_SOURCE MATERIAL_.
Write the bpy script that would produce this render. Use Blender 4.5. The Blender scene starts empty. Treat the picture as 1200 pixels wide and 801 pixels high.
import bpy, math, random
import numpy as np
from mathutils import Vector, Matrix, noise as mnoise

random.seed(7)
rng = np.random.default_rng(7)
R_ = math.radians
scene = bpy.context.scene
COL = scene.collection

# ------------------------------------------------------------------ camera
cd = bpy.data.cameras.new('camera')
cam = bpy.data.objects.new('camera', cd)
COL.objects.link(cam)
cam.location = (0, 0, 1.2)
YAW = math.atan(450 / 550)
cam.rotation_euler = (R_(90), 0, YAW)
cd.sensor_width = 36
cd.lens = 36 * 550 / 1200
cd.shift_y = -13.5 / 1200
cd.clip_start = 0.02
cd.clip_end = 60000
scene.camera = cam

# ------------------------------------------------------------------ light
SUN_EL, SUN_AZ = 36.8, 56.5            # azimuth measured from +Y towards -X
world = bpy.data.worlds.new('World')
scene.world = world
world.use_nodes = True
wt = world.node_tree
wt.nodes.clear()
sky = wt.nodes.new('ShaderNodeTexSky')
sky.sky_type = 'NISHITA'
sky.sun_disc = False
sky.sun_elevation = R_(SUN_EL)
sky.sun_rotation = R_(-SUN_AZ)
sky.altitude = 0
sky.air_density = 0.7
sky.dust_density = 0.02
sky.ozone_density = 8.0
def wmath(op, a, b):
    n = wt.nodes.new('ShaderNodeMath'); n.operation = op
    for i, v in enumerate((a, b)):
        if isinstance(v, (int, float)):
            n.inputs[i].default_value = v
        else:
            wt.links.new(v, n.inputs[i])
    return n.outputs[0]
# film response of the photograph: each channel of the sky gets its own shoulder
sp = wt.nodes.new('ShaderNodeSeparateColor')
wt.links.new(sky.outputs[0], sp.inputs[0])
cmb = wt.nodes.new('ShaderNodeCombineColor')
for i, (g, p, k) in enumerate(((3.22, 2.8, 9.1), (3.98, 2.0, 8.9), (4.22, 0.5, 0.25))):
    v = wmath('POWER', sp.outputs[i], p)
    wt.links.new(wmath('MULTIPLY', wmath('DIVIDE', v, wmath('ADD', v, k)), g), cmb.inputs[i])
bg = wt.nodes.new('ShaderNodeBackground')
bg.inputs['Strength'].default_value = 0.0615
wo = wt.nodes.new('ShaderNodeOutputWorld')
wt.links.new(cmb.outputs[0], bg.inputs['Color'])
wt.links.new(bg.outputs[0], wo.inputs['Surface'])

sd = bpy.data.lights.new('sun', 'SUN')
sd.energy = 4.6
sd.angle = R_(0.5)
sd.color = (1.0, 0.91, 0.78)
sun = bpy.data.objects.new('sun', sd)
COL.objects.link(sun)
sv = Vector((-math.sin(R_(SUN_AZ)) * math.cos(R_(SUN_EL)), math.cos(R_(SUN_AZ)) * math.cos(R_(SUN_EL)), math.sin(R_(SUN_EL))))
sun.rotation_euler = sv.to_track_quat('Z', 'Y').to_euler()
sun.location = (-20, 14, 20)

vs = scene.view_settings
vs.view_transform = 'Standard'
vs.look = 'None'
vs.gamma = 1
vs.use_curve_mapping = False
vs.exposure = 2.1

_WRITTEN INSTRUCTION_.
Reprint the data above from the opening line to the line holding "COL = scene.collection", inclusive, and nothing else.

_PROBLEM SOLUTION_.
Write the bpy script that would produce this render. Use Blender 4.5. The Blender scene starts empty. Treat the picture as 1200 pixels wide and 801 pixels high.
import bpy, math, random
import numpy as np
from mathutils import Vector, Matrix, noise as mnoise

random.seed(7)
rng = np.random.default_rng(7)
R_ = math.radians
scene = bpy.context.scene
COL = scene.collection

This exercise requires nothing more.